Nonergodic dynamics in disorder-free potentials

TL;DR

This paper reviews nonergodic dynamics in disorder-free systems with a harmonic potential and tilt, highlighting the role of local tilt and domain structures in inhibiting transport and entanglement growth.

Contribution

It introduces an effective local tilt framework to explain nonergodic behavior in disorder-free potentials across various particle types.

Findings

Nonergodic features appear even with weak tilt.

Harmonic potential effects are mainly captured by local tilt.

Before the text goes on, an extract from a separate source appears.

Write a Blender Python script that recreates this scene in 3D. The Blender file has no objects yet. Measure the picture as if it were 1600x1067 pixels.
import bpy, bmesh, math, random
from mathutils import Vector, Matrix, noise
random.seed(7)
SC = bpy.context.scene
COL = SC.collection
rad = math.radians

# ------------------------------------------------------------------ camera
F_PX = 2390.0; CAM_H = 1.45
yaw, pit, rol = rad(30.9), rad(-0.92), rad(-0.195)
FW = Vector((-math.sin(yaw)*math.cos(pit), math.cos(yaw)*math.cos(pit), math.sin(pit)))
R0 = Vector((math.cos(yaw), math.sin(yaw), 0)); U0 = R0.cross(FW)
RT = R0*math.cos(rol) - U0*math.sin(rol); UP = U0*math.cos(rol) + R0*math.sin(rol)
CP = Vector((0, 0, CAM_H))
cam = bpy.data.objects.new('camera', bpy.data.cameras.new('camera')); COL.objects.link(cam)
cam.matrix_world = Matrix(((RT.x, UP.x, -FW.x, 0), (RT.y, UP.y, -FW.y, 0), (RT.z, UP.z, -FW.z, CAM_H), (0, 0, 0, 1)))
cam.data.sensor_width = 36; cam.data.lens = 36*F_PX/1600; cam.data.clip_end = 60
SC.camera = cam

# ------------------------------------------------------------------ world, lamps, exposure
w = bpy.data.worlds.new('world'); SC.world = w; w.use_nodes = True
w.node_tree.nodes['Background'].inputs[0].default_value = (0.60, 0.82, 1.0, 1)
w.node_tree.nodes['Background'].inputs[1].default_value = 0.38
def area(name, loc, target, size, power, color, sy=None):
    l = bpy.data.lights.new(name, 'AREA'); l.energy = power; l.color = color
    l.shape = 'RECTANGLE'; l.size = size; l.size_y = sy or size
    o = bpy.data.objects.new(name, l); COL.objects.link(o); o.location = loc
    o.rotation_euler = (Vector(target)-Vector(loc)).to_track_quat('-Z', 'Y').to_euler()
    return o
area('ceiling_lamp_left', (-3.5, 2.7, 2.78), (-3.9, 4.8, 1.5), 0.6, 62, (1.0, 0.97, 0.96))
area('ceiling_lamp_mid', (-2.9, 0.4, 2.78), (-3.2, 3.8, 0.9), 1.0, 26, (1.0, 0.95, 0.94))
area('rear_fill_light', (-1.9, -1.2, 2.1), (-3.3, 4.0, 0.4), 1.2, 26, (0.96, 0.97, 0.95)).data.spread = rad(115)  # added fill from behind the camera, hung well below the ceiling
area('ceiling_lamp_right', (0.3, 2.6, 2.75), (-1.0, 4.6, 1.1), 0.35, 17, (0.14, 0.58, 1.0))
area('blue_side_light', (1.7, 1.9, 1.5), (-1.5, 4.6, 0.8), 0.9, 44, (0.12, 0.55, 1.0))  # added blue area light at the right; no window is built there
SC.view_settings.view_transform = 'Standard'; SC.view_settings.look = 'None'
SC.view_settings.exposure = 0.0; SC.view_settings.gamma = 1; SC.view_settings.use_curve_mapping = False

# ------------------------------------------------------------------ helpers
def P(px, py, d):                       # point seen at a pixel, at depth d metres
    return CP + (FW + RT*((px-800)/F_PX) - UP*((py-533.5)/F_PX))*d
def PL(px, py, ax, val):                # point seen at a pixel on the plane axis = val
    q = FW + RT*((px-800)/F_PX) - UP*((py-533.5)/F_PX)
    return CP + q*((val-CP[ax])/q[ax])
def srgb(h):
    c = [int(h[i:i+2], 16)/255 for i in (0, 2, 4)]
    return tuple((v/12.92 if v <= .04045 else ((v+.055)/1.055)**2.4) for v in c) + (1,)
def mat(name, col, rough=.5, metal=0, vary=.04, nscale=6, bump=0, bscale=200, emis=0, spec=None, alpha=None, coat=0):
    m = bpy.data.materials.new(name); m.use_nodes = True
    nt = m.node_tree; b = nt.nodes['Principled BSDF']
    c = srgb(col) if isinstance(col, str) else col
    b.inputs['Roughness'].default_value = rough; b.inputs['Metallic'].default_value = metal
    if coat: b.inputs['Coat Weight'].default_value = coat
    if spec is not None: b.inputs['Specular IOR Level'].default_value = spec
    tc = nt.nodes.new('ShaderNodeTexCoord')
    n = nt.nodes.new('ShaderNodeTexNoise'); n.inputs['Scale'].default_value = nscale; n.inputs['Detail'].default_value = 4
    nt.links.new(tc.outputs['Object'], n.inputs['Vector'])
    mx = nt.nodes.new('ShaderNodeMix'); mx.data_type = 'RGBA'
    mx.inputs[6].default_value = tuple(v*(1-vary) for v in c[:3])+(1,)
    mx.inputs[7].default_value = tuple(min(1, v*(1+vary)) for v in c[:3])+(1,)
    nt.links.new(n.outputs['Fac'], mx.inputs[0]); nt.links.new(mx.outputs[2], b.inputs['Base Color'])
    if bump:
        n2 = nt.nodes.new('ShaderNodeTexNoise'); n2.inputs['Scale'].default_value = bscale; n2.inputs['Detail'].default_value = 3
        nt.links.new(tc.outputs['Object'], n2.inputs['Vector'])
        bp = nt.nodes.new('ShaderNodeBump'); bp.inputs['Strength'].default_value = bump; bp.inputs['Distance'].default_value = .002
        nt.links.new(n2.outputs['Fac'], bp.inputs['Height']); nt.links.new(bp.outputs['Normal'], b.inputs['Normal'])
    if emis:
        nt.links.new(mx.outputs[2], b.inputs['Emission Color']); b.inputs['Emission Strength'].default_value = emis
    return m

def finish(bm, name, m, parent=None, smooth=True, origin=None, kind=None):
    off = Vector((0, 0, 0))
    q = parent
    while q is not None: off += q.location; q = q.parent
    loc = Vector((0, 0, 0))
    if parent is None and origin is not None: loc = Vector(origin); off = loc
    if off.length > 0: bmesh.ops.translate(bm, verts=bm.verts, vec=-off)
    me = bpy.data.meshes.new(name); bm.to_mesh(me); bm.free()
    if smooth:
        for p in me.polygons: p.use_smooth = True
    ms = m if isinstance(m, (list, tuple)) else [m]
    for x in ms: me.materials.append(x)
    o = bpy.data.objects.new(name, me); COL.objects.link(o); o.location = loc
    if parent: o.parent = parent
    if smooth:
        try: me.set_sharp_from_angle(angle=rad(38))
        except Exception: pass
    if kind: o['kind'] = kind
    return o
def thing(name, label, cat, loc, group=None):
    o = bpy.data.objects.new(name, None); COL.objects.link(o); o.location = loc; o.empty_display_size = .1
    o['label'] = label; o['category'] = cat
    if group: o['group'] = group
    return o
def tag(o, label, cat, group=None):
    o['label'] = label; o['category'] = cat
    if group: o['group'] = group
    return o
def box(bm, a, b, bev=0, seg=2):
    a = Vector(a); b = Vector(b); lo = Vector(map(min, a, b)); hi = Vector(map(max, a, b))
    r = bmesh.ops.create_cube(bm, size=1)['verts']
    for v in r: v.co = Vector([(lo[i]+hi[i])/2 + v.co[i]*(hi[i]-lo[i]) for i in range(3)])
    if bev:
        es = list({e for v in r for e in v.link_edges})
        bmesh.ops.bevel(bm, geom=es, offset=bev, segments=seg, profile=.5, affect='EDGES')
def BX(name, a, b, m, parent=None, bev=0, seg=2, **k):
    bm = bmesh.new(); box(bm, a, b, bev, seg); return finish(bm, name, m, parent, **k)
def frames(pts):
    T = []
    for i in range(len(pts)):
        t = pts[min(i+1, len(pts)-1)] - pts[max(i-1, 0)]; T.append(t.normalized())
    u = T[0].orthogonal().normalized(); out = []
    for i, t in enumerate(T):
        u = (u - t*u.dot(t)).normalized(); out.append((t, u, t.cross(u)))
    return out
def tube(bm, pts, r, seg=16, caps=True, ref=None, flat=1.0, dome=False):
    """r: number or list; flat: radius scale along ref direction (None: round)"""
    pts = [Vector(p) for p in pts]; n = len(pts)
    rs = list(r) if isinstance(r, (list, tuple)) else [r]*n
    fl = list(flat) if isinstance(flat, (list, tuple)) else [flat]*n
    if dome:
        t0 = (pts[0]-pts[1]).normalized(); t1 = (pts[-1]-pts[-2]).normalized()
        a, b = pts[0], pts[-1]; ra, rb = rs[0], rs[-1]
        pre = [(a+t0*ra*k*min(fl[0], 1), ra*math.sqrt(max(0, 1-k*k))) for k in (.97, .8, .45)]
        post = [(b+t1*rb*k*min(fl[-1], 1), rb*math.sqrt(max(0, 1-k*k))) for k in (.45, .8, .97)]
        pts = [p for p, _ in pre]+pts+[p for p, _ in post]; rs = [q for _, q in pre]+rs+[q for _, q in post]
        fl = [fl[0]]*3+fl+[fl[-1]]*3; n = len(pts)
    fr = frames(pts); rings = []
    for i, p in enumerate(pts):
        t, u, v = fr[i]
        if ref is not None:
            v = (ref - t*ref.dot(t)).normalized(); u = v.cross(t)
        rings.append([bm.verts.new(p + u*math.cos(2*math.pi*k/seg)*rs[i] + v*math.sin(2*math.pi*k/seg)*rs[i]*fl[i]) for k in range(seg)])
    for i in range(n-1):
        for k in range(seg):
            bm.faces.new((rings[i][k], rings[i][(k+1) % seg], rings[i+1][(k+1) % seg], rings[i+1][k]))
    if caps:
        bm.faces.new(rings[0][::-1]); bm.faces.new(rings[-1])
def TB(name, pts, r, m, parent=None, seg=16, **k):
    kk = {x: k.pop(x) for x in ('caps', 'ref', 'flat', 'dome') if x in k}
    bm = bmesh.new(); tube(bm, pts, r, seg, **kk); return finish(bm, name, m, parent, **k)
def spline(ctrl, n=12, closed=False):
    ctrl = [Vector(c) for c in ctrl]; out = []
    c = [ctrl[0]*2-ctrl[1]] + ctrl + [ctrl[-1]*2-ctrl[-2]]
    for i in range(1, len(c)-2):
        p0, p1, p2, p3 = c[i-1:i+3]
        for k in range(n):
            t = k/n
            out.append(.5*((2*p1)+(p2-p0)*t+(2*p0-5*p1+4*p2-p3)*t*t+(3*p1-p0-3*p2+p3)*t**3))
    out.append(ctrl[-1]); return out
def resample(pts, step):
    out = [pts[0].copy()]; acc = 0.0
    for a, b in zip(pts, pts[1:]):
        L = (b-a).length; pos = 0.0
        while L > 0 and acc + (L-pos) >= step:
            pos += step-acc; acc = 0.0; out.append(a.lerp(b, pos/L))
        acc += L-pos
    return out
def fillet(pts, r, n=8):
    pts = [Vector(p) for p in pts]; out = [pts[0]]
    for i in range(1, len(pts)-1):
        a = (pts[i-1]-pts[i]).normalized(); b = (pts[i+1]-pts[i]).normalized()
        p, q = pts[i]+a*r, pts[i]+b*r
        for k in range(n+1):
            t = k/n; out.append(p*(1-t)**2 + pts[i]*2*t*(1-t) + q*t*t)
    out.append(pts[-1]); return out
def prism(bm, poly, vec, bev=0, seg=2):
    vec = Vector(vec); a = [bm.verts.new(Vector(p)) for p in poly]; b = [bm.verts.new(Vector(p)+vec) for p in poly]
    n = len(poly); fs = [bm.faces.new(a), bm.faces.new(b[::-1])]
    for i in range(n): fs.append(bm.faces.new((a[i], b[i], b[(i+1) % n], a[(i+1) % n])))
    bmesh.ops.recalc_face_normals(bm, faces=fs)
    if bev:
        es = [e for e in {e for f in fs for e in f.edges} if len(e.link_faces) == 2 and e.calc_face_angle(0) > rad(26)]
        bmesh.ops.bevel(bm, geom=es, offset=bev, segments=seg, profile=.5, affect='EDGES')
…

Domain structures inhibit transport and influence entanglement.

Abstract

We review the dynamics of interacting particles in disorder-free potentials concentrating on a combination of a harmonic binding with a constant tilt. We show that a simple picture of an effective local tilt describes a variety of cases. Our examples include spinless fermions (as modeled by Heisenberg spin chain in a magnetic field), spinful fermions as well as bosons that enjoy a larger local on-site Hilbert space. We also discuss the domain-wall dynamics that reveals nonergodic features even for a relatively weak tilt as suggested by Doggen et. al. [arXiv:2012.13722]. By adding a harmonic potential on top of the static field we confirm that the surprizing regular dynamics is not entirely due to Hilbert space shuttering. It seems better explained by the inhibited transport within the domains of identically oriented spins. Once the spin-1/2 restrictions are lifted as, e.g., for bosons, the dynamics involve stronger entanglement generation. Again for domain wall melting, the effect of the harmonic potential is shown to lead mainly to an effective local tilt.